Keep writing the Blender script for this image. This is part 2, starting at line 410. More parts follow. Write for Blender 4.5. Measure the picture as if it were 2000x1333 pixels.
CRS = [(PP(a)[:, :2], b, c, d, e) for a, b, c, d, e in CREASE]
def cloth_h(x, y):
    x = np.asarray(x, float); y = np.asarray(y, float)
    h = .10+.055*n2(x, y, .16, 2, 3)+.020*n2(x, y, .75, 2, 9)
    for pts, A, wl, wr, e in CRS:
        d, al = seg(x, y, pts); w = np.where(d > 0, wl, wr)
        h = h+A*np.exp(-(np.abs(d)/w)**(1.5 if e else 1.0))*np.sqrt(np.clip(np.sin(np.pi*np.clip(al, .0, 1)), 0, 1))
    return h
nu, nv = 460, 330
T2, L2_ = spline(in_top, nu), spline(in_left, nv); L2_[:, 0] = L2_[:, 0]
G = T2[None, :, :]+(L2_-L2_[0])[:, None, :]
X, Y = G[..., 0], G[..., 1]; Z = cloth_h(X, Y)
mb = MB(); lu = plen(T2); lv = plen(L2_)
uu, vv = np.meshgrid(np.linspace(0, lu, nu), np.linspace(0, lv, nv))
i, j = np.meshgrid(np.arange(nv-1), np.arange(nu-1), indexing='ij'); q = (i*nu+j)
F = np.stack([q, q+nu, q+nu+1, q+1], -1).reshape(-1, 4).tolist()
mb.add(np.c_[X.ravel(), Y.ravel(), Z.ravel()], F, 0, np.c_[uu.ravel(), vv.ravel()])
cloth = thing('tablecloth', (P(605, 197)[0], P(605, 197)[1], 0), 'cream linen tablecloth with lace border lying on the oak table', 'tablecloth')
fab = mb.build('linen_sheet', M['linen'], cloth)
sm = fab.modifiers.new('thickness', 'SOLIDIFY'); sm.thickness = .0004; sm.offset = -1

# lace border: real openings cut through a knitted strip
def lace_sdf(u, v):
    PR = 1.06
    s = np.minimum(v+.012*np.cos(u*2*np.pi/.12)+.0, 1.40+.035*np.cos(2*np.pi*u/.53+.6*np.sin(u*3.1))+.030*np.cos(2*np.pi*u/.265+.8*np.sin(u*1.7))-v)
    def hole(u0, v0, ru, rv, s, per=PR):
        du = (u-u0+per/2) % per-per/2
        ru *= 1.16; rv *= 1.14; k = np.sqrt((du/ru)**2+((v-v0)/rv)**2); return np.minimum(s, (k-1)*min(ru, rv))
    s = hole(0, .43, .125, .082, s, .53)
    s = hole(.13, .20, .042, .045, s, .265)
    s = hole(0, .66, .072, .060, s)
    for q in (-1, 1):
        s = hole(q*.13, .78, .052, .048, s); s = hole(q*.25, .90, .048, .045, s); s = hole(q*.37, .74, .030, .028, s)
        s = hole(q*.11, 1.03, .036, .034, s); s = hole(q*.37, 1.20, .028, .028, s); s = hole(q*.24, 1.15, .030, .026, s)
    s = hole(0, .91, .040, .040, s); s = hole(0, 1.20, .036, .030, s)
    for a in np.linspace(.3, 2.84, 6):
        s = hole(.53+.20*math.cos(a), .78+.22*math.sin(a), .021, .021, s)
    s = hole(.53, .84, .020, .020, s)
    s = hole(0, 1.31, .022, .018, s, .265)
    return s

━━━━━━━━

SET EXERCISE - Transcribe the entire listing above precisely.

EXERCISE SOLUTION -
Keep writing the Blender script for this image. This is part 2, starting at line 410. More parts follow. Write for Blender 4.5. Measure the picture as if it were 2000x1333 pixels.
CRS = [(PP(a)[:, :2], b, c, d, e) for a, b, c, d, e in CREASE]
def cloth_h(x, y):
    x = np.asarray(x, float); y = np.asarray(y, float)
    h = .10+.055*n2(x, y, .16, 2, 3)+.020*n2(x, y, .75, 2, 9)
    for pts, A, wl, wr, e in CRS:
        d, al = seg(x, y, pts); w = np.where(d > 0, wl, wr)
        h = h+A*np.exp(-(np.abs(d)/w)**(1.5 if e else 1.0))*np.sqrt(np.clip(np.sin(np.pi*np.clip(al, .0, 1)), 0, 1))
    return h
nu, nv = 460, 330
T2, L2_ = spline(in_top, nu), spline(in_left, nv); L2_[:, 0] = L2_[:, 0]
G = T2[None, :, :]+(L2_-L2_[0])[:, None, :]
X, Y = G[..., 0], G[..., 1]; Z = cloth_h(X, Y)
mb = MB(); lu = plen(T2); lv = plen(L2_)
uu, vv = np.meshgrid(np.linspace(0, lu, nu), np.linspace(0, lv, nv))
i, j = np.meshgrid(np.arange(nv-1), np.arange(nu-1), indexing='ij'); q = (i*nu+j)
F = np.stack([q, q+nu, q+nu+1, q+1], -1).reshape(-1, 4).tolist()
mb.add(np.c_[X.ravel(), Y.ravel(), Z.ravel()], F, 0, np.c_[uu.ravel(), vv.ravel()])
cloth = thing('tablecloth', (P(605, 197)[0], P(605, 197)[1], 0), 'cream linen tablecloth with lace border lying on the oak table', 'tablecloth')
fab = mb.build('linen_sheet', M['linen'], cloth)
sm = fab.modifiers.new('thickness', 'SOLIDIFY'); sm.thickness = .0004; sm.offset = -1

# lace border: real openings cut through a knitted strip
def lace_sdf(u, v):
    PR = 1.06
    s = np.minimum(v+.012*np.cos(u*2*np.pi/.12)+.0, 1.40+.035*np.cos(2*np.pi*u/.53+.6*np.sin(u*3.1))+.030*np.cos(2*np.pi*u/.265+.8*np.sin(u*1.7))-v)
    def hole(u0, v0, ru, rv, s, per=PR):
        du = (u-u0+per/2) % per-per/2
        ru *= 1.16; rv *= 1.14; k = np.sqrt((du/ru)**2+((v-v0)/rv)**2); return np.minimum(s, (k-1)*min(ru, rv))
    s = hole(0, .43, .125, .082, s, .53)
    s = hole(.13, .20, .042, .045, s, .265)
    s = hole(0, .66, .072, .060, s)
    for q in (-1, 1):
        s = hole(q*.13, .78, .052, .048, s); s = hole(q*.25, .90, .048, .045, s); s = hole(q*.37, .74, .030, .028, s)
        s = hole(q*.11, 1.03, .036, .034, s); s = hole(q*.37, 1.20, .028, .028, s); s = hole(q*.24, 1.15, .030, .026, s)
    s = hole(0, .91, .040, .040, s); s = hole(0, 1.20, .036, .030, s)
    for a in np.linspace(.3, 2.84, 6):
        s = hole(.53+.20*math.cos(a), .78+.22*math.sin(a), .021, .021, s)
    s = hole(.53, .84, .020, .020, s)
    s = hole(0, 1.31, .022, .018, s, .265)
    return s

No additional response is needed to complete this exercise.